##### Material shown

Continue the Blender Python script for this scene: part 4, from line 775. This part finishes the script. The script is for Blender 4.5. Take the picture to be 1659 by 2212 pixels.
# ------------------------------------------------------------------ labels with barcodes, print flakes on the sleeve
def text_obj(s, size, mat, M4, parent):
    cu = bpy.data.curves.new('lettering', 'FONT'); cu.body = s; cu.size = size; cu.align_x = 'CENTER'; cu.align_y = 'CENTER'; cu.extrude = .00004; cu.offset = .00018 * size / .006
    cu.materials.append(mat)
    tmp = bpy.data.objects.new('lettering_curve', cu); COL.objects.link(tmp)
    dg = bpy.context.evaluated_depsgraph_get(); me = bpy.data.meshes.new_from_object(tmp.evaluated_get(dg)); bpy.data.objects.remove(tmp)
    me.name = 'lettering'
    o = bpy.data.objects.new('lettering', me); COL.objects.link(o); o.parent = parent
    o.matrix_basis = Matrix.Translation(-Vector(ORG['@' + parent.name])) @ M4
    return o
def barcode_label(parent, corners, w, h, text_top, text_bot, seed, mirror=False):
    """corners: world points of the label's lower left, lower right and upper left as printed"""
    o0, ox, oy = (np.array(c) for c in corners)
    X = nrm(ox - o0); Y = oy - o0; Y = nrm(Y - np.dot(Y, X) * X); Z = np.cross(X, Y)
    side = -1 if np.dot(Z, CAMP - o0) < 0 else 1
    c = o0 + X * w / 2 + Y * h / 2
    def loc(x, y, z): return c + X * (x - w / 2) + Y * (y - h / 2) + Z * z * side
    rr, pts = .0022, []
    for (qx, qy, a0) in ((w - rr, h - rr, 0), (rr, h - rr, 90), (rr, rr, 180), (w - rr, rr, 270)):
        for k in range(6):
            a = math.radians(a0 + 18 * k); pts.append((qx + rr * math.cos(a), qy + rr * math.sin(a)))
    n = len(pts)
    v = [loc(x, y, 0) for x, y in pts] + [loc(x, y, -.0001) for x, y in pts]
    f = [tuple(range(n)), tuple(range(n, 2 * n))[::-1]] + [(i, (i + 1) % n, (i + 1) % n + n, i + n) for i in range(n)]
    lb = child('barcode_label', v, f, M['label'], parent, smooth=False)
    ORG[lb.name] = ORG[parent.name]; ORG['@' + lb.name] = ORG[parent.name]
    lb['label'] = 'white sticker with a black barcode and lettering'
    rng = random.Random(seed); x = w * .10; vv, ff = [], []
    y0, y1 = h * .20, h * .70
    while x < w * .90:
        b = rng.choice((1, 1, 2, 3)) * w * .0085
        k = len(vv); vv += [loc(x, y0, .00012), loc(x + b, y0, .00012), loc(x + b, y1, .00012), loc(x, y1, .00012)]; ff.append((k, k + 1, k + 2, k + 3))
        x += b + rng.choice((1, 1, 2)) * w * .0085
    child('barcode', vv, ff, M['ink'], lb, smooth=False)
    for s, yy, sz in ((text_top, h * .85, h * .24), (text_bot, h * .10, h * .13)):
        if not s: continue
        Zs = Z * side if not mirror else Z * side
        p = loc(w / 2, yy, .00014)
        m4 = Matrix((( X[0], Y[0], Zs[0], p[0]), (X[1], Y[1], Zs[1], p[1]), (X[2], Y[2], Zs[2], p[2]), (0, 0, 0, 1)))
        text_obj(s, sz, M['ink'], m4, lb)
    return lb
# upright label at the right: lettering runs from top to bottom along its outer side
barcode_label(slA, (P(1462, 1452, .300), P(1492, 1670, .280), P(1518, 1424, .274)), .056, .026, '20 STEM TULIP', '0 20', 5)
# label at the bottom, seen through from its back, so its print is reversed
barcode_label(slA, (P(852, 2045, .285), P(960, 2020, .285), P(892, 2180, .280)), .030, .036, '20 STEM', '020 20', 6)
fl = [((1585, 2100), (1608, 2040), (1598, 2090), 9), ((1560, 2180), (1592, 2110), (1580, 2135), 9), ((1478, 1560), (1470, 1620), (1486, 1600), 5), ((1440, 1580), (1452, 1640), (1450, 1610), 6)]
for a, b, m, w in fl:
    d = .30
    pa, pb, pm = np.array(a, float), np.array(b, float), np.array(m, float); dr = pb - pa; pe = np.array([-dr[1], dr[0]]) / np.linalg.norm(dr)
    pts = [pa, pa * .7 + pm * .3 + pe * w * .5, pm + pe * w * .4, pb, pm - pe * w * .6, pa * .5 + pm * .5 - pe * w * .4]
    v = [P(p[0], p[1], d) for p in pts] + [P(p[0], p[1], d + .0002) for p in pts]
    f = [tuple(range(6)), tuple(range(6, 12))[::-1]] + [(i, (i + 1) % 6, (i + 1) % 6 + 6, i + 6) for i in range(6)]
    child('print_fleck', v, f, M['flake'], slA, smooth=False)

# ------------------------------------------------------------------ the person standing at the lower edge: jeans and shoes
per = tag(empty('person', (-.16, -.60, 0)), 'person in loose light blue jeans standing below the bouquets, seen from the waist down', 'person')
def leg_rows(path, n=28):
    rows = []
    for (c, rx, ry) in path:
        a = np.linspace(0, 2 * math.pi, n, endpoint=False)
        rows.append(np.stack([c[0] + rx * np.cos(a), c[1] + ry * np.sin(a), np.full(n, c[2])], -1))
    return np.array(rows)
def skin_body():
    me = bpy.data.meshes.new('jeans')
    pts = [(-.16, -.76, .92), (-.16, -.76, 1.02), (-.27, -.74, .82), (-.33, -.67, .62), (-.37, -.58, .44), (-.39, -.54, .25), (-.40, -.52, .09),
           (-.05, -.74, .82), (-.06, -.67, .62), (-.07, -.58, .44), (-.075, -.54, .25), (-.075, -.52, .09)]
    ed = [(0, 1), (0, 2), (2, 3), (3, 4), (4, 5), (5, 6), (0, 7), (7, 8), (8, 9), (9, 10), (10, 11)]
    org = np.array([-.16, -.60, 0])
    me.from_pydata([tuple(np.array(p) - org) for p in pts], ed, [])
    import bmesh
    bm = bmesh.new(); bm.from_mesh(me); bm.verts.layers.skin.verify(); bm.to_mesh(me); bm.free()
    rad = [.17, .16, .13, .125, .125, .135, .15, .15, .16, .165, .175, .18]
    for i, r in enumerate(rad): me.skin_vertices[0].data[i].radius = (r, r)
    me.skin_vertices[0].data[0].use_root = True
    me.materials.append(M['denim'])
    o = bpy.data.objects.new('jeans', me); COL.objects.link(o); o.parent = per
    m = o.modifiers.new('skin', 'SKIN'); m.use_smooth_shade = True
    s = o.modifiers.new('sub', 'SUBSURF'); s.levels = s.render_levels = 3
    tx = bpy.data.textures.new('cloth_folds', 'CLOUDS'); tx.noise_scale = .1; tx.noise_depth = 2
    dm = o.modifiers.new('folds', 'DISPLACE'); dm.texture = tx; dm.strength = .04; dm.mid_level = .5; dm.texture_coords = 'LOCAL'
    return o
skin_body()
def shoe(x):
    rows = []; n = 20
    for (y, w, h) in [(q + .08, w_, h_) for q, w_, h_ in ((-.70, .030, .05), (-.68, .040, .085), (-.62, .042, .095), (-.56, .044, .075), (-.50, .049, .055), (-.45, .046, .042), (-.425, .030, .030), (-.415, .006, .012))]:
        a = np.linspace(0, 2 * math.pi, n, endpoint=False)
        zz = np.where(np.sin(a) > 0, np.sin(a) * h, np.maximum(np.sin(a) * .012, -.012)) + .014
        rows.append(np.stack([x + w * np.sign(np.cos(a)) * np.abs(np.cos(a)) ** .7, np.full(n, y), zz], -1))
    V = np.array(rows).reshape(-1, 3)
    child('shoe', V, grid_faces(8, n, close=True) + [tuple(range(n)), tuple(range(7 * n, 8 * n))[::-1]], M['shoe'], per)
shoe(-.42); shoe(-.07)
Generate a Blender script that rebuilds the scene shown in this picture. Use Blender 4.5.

##########

Exercise details
Show all lines in the entries above where the string "Blender" appears.

Answer in full
Continue the Blender Python script for this scene: part 4, from line 775. This part finishes the script. The script is for Blender 4.5. Take the picture to be 1659 by 2212 pixels.
Generate a Blender script that rebuilds the scene shown in this picture. Use Blender 4.5.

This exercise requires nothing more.